[Task instructions]
Pick out all lines in the listing holding the string "script" and copy them.

— start of Exercise input —

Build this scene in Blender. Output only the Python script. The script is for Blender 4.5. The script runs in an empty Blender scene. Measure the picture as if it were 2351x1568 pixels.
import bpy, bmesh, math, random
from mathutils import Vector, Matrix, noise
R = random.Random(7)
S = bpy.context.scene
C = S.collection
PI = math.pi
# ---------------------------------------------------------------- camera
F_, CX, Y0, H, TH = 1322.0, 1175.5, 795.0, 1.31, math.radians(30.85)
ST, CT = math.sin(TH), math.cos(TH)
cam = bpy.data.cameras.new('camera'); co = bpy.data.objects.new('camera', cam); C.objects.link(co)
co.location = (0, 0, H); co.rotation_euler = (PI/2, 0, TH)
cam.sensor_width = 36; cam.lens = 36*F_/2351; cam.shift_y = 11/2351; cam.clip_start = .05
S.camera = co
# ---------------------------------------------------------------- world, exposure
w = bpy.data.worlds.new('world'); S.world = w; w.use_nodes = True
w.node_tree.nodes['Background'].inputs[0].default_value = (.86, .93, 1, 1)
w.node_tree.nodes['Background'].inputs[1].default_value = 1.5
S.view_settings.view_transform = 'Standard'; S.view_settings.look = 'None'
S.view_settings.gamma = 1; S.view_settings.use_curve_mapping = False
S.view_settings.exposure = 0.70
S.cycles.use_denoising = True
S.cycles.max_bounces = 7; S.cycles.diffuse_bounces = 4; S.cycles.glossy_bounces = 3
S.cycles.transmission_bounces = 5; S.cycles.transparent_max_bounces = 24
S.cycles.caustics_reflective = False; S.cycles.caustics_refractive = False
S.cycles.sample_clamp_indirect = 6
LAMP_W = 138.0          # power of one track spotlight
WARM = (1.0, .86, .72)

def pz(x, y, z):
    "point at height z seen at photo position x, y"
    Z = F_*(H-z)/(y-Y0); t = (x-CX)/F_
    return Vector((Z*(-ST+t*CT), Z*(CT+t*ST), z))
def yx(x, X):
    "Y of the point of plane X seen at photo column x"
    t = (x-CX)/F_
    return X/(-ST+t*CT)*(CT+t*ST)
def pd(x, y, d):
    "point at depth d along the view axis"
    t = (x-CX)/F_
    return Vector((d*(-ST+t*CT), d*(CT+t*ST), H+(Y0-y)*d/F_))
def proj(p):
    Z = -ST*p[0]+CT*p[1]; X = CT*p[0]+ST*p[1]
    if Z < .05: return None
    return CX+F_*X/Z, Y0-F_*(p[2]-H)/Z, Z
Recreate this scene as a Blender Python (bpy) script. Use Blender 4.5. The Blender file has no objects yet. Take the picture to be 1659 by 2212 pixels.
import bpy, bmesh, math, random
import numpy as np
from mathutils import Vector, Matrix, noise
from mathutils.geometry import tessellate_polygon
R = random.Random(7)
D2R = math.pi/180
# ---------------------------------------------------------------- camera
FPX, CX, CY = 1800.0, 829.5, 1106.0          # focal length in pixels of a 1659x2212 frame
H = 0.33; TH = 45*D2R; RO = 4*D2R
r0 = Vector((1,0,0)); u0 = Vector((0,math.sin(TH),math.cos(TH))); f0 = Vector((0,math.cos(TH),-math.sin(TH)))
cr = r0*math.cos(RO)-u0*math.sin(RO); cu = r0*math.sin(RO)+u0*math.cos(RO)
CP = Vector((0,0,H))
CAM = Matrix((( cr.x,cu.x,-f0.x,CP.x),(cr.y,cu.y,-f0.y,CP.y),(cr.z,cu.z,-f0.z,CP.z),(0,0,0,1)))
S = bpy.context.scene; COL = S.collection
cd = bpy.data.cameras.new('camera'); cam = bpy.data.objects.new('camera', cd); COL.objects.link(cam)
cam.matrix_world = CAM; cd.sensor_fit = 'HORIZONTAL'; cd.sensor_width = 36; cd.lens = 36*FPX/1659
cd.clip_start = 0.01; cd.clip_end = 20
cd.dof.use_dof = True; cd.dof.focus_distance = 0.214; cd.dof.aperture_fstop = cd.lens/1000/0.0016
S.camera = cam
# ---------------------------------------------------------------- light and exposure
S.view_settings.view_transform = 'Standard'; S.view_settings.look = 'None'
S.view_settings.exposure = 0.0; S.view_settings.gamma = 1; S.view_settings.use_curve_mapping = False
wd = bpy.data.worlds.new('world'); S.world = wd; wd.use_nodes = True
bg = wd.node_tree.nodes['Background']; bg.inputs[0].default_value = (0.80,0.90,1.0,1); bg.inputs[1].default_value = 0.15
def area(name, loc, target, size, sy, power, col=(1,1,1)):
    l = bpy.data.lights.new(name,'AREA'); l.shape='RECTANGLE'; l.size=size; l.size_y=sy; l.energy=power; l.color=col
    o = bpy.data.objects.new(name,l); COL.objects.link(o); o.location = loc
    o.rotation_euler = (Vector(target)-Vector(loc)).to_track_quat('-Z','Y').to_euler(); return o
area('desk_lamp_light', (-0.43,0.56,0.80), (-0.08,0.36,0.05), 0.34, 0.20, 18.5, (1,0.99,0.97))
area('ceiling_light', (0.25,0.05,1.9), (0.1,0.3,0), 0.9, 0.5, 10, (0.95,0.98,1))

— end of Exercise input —

[Finished exercise]
Build this scene in Blender. Output only the Python script. The script is for Blender 4.5. The script runs in an empty Blender scene. Measure the picture as if it were 2351x1568 pixels.
Recreate this scene as a Blender Python (bpy) script. Use Blender 4.5. The Blender file has no objects yet. Take the picture to be 1659 by 2212 pixels.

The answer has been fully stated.